Replace the 12340 in the examples below with your field ID.


Dashboard gadgets


SELECT *
FROM
    gadgetuserpreference
INNER JOIN portletconfiguration ON portletconfiguration.id = gadgetuserpreference.portletconfiguration
INNER JOIN portalpage ON portalpage.id = portletconfiguration.portalpage
WHERE
    userprefvalue LIKE '%12340'


Filters


select * from searchrequest s where s.reqcontent like '%MyCFName%' or s.reqcontent like '%cf[12340]%'


Screens


SELECT cf.id, fsli.fieldidentifier, cf.cfname, fs.name, fst.name FROM fieldscreenlayoutitem fsli
INNER JOIN fieldscreentab fst 
ON fsli.fieldscreentab = fst.id
INNER JOIN fieldscreen fs
ON fst.fieldscreen = fs.id
INNER JOIN customfield cf
ON fsli.fieldidentifier = 'customfield_' || cf.id::text
WHERE fsli.fieldidentifier LIKE '%customfield_12340%'


Workflows

select * from jiraworkflows wf where wf.descriptor like '%customfield_12340%';

Step 3: Remove inactive users

Whenever someone leaves your organization, it’s good practice to disable their user account. This keeps your instance safe, keeps people from accidentally assigning tickets to an account where nobody is watching, and of course returns an all-important user license to you.

How do you identify what to clean up?

To get a list of users showing their last login timestamp from the database in order to audit application usage, see Last login date. If you use Atlassian Crowd, this app can also help you monitor licence usage. For details, see Monitoring license usage.
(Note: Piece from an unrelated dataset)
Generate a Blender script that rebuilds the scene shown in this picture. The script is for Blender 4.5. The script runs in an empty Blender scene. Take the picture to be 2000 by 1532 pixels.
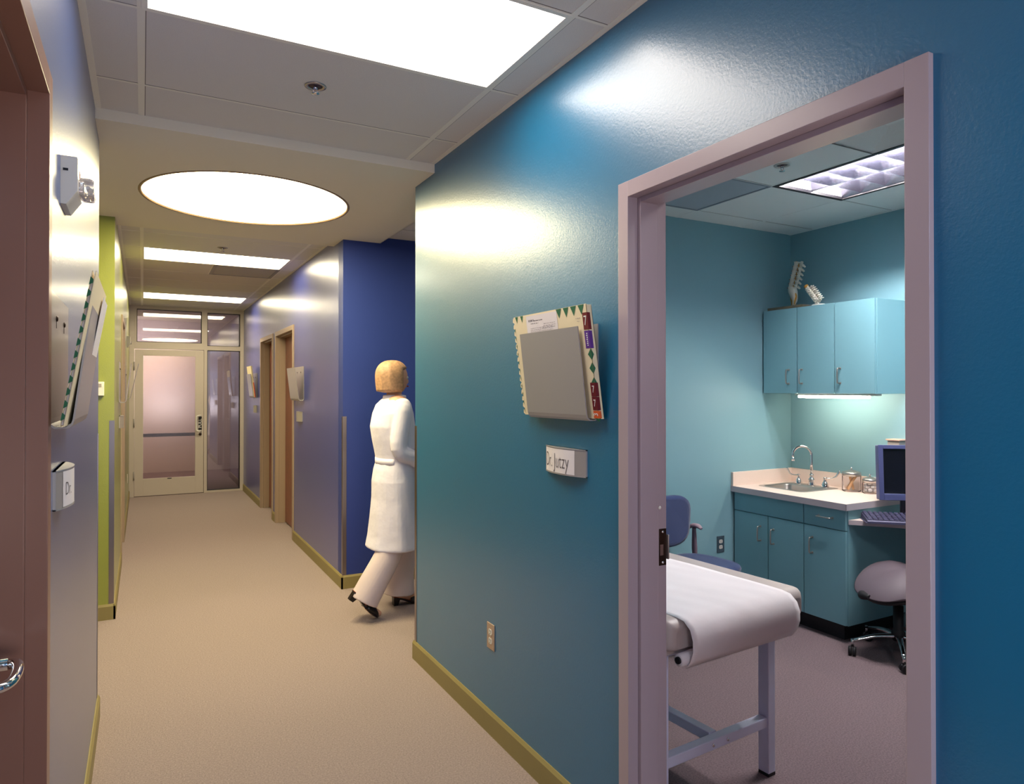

When you’re on it, review your groups and permission schemes. See if the schemes don’t overlap, if all the groups you have are unique and necessary. Decide which groups need global permissions and which should be granted only project permissions. Understand what function each group has and review them individually.

Need app assistance?

If you require an app to help, you can employ one of the above to give you a helping hand identifying and, some of them, getting rid of inactive users

How should you go about the cleanup?

Delete inactive users manually or using an app. 

How do you automate?

Run regular queries for inactive users and monitor group creation.